Dia pun memastikan Pertamina telah berkoordinasi dengan tim perunding yang dipimpin Kemenko Bidang Perekonomian dan saat ini tengah menjajaki ketersediaan suplai dari AS yang sesuai, baik dari sisi kualitas, volume, hingga aspek komersial yang tetap kompetitif.

Terlepas dari negosiasi tarif tersebut, Simon menyebut Pertamina selama ini sebenarnya sudah memiliki kerja sama rutin dengan AS untuk suplai komoditas migas.

Kerja sama tersebut mencakup minyak mentah sekitar 4% dari total impor nasional dan LPG 57%. Adapun, total nilai impor kedua komoditas tersebut dari AS mencapai US$3 miliar per tahun.

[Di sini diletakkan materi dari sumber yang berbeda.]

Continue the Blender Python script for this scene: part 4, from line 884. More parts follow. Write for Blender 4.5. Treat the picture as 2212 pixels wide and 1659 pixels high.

Badan Pusat Statistik (BPS) mencatat impor migas Indonesia sepanjang 2024 mencapai US$36,27 miliar. Postur impor itu berasal dari pembelian minyak mentah sekitarUS$10 miliar dan hasil migas sebesar US$25,92 miliar.

Adapun, impor LPG Indonesia sepanjang 2024 mencapai 6,89 juta ton dengan nilai mencapai US$3,78 miliar. Porsi impor LPG dari Amerika Serikat mencapai 3,94 juta ton, dengan nilai impor US$2,03 miliar.

Selain AS, Indonesia mengimpor LPG dari Uni Emirat Arab (UEA), Qatar, Arab Saudi hingga Algeria.

Di sisi lain, kuota impor minyak mentah Indonesia dari AS terbilang kecil dibandingkan dengan realisasi impor sepanjang 2024. Indonesia mengimpor minyak mentah dari AS sekitar US$430,9 juta pada periode tersebut.

Sebagian besar impor minyak mentah Indonesia berasal dari  Arab Saudi, Angola, Nigeria hingga Autralia. Sementara itu, impor BBM kebanyakan berasal dari kilang di Singapura.